The Dogan Media Group, which had previously enjoyed a degree of independence from the government and printed critical publications, was recently absorbed by the pro-government Demiroren Group. This means that most of the mainstream media is now in the hands of the government.

"All newspapers and channels of the Dogan Group comprising of mainstream media in Turkey were sold to the Demiroren Group. This sale is a handover operation controlled by the ruling power," said Mahmut Oral, a TGS representative, who also called for jailed journalists to be released.

Also in attendance at the press conference were The Peoples' Democratic Party (HDP) Diyarbakir MP Sibel Yigitalp; co-chair of the HDP Diyarbakır organization; spokesperson of the Free Journalists Initiative (OGİ), representatives of NGOs and journalists working in the region.
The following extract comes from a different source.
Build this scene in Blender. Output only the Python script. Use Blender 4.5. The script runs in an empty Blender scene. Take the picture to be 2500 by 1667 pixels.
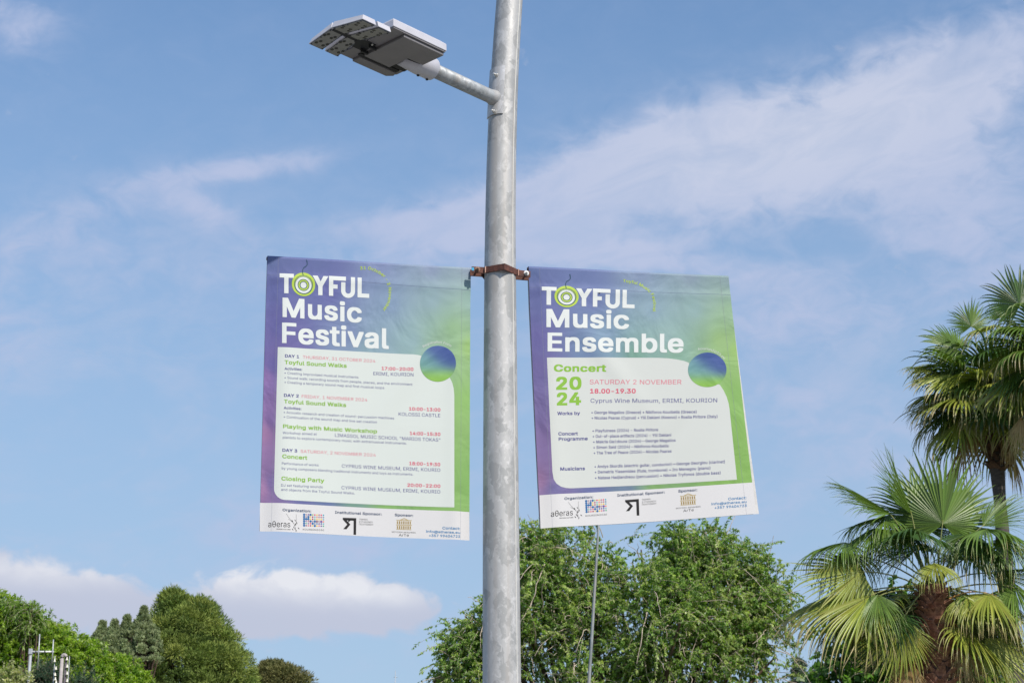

One of the Dogan Group's most widely circulated newspapers, the Hurriyet, had been the target of mob attacks claiming the publication was spreading propaganda for the Kurdistan Workers' Party (PKK). The PKK is an insurgent group fighting for the rights of Kurdish people and culture, but Turkey considers it a terrorist organization.

"We will never give up publishing in our native language; we will continue in a more broad and influential way on the internet," said Bulut.

Shortly after announcing the end of its printed version, Welat was published on the newspaper's Twitter account.

The same newspaper has suffered many setbacks in Turkey as the target of temporal bans, raids, arrests and ongoing harassment by the government and ultra-nationalist groups.

It restarted the printed publication in late August 2017, to fill the gap left by Rojeva Medya when it was prohibited by the government.

Turkey has one of the world's worst records for freedom of speech, with the government often citing ambiguos reasons such as 'terrorist propaganda' to silence critical voices in the country.

Restrictions include temporary bannings of social networks, censorship of social media accounts, raids of media organizations and arrests of journalists.

Since the coup attempt of 2016, 231 journalists have been jailed for allegedly supporting terrorist activities. Some have already been released, but about 140 other journalists still face arrest warrants.